The “lyricism” trope has sometimes been used by fans and artists alike to belittle less-verbose “mumble rappers” who focus on melody, flows, and hooks. Indeed, Ka’s work, in all its conceptual and thematic intensity, could feel like a generational bulwark against rap’s perceived aesthetic decline. But this kind of thinking pays little tribute to an artist whose legacy stands completely on its own, whether in comparison to the Nineties “golden era” or now, when rap feels too complex and diffuse for any one person to grasp.

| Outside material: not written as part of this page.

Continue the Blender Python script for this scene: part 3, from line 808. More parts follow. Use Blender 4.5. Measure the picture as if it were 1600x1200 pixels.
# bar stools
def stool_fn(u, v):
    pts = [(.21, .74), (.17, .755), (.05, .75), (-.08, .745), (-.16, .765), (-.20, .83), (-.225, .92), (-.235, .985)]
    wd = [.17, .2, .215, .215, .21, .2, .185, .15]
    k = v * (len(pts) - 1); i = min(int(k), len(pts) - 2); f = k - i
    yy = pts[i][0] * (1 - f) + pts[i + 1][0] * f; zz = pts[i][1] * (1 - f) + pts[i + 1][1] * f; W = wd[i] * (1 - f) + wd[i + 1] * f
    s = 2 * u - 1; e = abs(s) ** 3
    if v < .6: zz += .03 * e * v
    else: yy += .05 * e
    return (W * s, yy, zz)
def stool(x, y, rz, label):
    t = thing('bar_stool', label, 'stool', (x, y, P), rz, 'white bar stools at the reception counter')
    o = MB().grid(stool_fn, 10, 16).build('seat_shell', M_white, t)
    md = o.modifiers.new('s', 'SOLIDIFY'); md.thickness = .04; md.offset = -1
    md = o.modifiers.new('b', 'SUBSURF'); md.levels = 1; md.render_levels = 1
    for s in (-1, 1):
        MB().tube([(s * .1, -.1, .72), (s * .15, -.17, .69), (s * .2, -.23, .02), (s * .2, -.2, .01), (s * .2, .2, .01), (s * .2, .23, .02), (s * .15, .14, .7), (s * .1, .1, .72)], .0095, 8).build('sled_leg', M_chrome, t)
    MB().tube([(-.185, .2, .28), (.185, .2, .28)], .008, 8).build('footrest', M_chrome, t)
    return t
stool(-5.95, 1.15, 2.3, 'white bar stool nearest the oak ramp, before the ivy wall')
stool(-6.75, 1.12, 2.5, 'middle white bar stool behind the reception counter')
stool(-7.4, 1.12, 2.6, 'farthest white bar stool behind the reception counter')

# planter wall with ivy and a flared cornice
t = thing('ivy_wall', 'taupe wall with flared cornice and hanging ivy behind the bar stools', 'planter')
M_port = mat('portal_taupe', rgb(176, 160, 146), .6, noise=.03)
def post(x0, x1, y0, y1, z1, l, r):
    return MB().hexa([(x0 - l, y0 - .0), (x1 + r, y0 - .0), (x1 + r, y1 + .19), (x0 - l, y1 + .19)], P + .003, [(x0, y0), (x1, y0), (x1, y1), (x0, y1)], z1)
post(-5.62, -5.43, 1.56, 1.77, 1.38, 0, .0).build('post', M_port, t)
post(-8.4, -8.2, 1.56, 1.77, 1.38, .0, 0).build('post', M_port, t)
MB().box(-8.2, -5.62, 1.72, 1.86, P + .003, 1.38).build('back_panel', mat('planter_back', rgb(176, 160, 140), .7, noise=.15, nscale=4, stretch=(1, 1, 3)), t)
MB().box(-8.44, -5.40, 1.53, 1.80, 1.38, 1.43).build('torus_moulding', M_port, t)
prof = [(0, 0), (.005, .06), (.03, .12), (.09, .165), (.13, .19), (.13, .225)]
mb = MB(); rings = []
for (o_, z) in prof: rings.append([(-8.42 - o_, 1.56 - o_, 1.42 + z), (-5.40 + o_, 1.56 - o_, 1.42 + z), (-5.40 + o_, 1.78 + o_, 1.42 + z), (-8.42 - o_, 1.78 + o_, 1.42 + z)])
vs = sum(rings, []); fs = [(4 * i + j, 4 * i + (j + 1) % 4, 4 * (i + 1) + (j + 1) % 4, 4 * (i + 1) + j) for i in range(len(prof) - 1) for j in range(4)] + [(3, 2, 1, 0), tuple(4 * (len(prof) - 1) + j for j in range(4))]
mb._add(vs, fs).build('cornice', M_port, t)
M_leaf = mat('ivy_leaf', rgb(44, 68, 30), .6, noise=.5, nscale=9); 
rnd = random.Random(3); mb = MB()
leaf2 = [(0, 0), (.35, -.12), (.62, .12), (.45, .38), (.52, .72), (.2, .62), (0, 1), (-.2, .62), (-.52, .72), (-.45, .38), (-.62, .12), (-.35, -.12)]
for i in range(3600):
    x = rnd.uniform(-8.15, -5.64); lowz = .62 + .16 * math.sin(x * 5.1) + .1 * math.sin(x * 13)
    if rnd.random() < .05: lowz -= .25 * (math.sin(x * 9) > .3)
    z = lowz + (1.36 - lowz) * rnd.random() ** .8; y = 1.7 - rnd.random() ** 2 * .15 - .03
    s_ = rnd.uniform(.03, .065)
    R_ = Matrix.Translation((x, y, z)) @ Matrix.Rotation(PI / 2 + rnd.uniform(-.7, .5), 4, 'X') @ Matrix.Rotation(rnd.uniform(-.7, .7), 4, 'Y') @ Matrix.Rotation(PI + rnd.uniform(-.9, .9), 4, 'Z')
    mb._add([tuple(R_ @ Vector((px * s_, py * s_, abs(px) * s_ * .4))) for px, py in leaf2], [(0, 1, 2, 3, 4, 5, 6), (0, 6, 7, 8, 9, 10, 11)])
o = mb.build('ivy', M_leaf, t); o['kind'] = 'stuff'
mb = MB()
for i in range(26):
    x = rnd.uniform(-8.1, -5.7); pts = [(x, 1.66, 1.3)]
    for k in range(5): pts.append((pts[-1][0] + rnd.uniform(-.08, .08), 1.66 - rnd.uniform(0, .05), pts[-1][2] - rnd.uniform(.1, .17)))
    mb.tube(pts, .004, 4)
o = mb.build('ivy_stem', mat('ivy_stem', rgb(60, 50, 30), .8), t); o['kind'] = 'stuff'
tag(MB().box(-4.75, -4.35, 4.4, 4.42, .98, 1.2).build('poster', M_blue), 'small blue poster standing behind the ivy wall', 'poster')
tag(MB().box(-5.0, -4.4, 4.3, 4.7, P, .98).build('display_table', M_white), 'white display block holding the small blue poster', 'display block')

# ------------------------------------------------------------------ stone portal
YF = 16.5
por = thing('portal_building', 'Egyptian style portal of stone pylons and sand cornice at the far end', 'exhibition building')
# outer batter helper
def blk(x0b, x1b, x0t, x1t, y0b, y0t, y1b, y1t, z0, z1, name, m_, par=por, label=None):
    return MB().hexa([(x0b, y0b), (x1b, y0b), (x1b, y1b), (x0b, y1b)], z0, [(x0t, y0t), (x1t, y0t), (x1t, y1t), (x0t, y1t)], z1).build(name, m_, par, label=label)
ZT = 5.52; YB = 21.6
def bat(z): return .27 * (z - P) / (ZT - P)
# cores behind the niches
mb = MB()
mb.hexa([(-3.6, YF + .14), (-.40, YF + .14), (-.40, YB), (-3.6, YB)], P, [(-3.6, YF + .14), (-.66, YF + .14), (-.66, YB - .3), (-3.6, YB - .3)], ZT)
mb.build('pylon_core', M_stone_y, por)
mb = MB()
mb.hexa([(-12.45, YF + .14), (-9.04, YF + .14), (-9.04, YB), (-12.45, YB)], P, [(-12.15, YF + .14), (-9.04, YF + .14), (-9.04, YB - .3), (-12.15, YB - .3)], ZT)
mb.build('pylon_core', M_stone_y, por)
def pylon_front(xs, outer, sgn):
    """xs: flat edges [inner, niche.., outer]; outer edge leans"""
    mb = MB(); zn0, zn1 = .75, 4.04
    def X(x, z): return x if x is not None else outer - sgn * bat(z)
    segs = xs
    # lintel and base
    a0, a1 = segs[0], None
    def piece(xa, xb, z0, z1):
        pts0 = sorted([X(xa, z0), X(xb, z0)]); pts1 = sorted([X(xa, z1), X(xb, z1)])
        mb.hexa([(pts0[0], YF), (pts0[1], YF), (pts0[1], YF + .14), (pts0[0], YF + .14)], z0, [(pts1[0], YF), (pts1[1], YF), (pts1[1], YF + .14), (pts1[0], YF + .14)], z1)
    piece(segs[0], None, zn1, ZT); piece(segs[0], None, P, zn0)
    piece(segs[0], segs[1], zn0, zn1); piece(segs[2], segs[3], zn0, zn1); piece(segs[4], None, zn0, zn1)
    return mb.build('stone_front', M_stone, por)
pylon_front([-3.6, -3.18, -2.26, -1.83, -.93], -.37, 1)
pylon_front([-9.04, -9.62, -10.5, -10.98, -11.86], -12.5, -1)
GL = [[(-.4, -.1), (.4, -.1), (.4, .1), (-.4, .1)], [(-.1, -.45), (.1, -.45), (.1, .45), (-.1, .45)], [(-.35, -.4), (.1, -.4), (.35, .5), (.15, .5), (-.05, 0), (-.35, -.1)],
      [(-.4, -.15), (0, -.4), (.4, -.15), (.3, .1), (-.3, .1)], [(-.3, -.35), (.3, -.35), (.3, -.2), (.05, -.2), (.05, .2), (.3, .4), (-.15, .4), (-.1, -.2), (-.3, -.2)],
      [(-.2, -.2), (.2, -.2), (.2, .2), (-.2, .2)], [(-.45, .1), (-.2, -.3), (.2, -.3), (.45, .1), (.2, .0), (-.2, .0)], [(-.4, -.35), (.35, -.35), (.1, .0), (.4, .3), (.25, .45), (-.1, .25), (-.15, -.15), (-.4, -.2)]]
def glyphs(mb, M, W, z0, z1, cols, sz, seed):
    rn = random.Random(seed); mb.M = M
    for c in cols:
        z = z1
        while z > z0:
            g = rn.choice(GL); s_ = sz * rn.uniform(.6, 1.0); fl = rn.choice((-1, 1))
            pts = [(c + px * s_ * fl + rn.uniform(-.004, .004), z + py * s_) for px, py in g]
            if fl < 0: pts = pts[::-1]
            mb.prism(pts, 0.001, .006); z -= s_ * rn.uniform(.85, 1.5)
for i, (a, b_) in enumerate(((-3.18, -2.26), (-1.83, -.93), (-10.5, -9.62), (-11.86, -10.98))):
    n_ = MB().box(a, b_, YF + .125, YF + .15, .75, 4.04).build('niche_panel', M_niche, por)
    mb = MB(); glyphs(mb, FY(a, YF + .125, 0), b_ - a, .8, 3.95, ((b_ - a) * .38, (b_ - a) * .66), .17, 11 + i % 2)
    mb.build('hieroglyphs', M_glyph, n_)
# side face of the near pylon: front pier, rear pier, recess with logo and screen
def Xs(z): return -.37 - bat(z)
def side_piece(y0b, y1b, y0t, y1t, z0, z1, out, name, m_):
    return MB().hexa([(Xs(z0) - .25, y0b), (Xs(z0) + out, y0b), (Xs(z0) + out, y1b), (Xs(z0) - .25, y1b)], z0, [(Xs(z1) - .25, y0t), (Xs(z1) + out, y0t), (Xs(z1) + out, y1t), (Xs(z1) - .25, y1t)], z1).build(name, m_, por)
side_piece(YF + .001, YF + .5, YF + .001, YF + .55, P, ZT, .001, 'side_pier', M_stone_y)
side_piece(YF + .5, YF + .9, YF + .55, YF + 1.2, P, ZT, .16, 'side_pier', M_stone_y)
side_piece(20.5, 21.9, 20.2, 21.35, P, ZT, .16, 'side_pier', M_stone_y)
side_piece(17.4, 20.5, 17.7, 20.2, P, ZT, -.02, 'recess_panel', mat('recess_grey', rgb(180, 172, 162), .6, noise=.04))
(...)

Fiercely self-contained, Ka sold vinyl and CDs on his website and through select stores across the U.S. and Europe. He filmed YouTube videos to promote album tracks; for Grief Pedigree, he made a video for every cut. He rarely performed concerts, a format that he came to believe was a poor fit for his contemplative raps. Eventually, he didn’t bother shipping out physical product, either. He simply dropped an album, made it a digital exclusive for several days before posting it on streaming services, then held one-day-only pop-up shops in New York to move units and shake hands with supporters. That’s how hundreds of fans, many flying in from out-of-state, showed up at 104 Charlton Street in Manhattan’s Hudson Square on September 28, and lined up in the rain for hours to press flesh with perhaps the finest rap craftsman of his era. It’s unlikely they knew it would be his last public appearance.
Ironically, Ka’s final album, The Thief Next to Jesus, is cloaked in spiritual meditations. He loops up sundry gospel calls and shouts as he navigates a troubled relationship with organized religion and how God sustains him. “When you give much, much is received/If you ain’t livin’ life in crisis, I don’t trust your lead,” he raps on “Tested Testimony,” noting the power of community and how “if one make it, we all do.” And for someone celebrated for his haunting power, “Bread Wine Body Blood” betrays a moment of humor – “Don’t get it twist, I like a pretty miss with a fast gat” – as he warns today’s youth not to “be the weapon they use to harm you.” Heard now, every song feels like an urgent message from someone whose gifts were all too finite.